The files themselves use the reparse point mechanism first introduced in Windows 2000. During that first sync, stub files ("reparse points") are created to mimic the directory structure stored on SkyDrive. Any operation on these files is intercepted automatically, allowing SkyDrive to download the file on-demand.

The use of this (rather low-level) mechanism makes SkyDrive in Windows 8.1 very transparent. Virtually any application should work correctly, with only a download delay disclosing that a file isn't stored locally. Even the command-line can work with SkyDrive files. The system should even work correctly with backup applications. Backup software should understand reparse points and treat them specially, so backing up your SkyDrive folder shouldn't cause the entire thing to be downloaded.

At the command-line, the reparse points are normally hidden. If you display them, their sizes are shown with brackets around them, to denote that they're not actually taking up that much space.
Enlarge / At the command-line, the reparse points are normally hidden. If you display them, their sizes are shown with brackets around them, to denote that they're not actually taking up that much space.

As a result, you can have tens or hundreds of gigabytes of files stored on a server, while still retaining pseudo-instant access. There's no long sync process.

The system still has a few areas where I think it could be improved. It would be nice to be able to set some kind of overall limit on how much disk space SkyDrive can use; on a small tablet (say, 32 or even 64 GB), I'd like to be able to say, "You can use up to 4 GB for offline storage" and have the software automatically remove local copies of files that I haven't used for a while.

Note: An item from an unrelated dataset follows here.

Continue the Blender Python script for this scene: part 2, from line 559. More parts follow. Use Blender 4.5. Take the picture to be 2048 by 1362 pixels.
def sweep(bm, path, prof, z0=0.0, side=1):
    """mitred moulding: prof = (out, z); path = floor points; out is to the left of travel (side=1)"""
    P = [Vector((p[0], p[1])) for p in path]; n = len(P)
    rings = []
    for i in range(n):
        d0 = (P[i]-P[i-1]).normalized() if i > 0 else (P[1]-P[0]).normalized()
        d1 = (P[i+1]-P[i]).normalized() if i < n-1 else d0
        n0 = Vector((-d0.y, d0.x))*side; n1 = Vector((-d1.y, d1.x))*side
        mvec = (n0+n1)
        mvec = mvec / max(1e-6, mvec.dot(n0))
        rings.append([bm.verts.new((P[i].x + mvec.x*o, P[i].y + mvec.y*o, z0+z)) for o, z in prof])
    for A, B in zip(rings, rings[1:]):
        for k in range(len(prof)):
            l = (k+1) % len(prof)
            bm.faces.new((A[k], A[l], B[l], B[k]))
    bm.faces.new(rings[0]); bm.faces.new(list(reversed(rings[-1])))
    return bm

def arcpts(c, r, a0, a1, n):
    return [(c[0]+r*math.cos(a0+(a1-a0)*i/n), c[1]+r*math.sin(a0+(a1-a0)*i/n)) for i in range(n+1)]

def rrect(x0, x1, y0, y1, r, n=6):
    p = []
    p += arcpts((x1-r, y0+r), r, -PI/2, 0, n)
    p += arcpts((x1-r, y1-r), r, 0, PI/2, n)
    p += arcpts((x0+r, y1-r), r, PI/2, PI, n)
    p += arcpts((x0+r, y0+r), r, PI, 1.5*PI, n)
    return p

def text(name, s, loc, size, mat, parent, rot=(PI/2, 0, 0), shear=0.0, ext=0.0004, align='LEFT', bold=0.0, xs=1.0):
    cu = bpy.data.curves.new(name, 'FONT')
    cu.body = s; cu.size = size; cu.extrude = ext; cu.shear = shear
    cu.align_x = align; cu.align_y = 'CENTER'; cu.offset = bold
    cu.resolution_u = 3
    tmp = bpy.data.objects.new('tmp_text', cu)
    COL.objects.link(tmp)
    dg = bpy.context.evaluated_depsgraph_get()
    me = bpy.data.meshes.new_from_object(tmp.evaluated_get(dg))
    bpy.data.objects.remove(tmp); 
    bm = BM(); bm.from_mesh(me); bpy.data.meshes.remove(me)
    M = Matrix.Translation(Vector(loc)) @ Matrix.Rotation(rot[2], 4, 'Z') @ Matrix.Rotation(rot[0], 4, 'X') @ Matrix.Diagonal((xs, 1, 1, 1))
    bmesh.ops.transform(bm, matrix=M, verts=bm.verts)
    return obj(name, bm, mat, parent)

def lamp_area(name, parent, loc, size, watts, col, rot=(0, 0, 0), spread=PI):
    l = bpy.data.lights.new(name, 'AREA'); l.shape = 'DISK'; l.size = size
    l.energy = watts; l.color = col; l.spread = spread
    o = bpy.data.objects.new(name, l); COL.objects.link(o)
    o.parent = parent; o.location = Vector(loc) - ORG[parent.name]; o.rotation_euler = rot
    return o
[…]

There's also an odd asymmetry with SkyDrive Pro, the similar cloud storage feature that's part of Office 365. SkyDrive Pro shares a name, but appears to share none of the functionality. The magic, transparent access of online files is only found in the regular SkyDrive brand.

In Windows 8.1, SkyDrive becomes an elegant, easy to use cloud storage solution. The free storage alone makes it compelling; the deep integration into the operating system makes it better than its competitors.